Each of these pain points has a common root cause: data that exists somewhere in the ecosystem, but is not surfaced in a timely, structured, or centralised way. Consider an IFA with a married couple invested in the same model across two different platforms. Fees will differ, but that is expected and explainable. Performance divergence is not. Even marginal differences in returns are a conversation the IFA has to have and one that is far harder to answer.
What consolidators and high-growth DFMs should strive for
The ultimate goal would surely be: flow data, real-time fund availability, and information on cross-platform portfolio variance all unified in a single oversight dashboard. Not assembled manually each month, but continuously updated. Not platform by platform, but aggregated centrally and acted on concurrently.
Not reactive, but structured to surface exceptions before they become problems and to provide accurate, granular reporting.
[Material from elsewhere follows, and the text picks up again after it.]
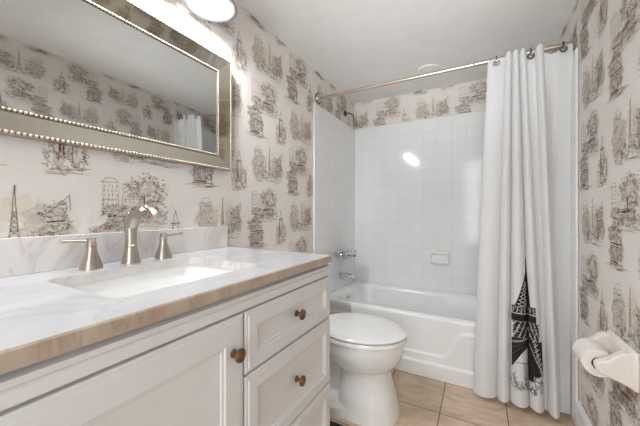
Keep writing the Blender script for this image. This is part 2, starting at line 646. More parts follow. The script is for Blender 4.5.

And when a rebalance is underway, the team would know in advance which funds are unavailable on which platforms – enabling exception management all in one go, not piecemeal and model by model.
This is not a vision for a distant future. Intelligent automation can already connect legacy platform infrastructure with modern workflows, without requiring platforms to rebuild. The firms growing fastest – including the consolidators and high-growth DFMs reshaping the market – are precisely those that most need this kind of centralised oversight.
For them, the question is not whether to invest in better data infrastructure, but how soon to act before the operational strain jeopardises client and regulatory obligations. Some are already on that journey. Many are not. Current practices cannot scale, and the gaps grow faster than headcount can fill them. The people absorbing the pressure know it better than anyone – and they did not study for their finance degrees to end up doing data entry!
The MPS market has grown up. Isn’t it time the delivery network caught up – and helped providers serve their recipes at their prime?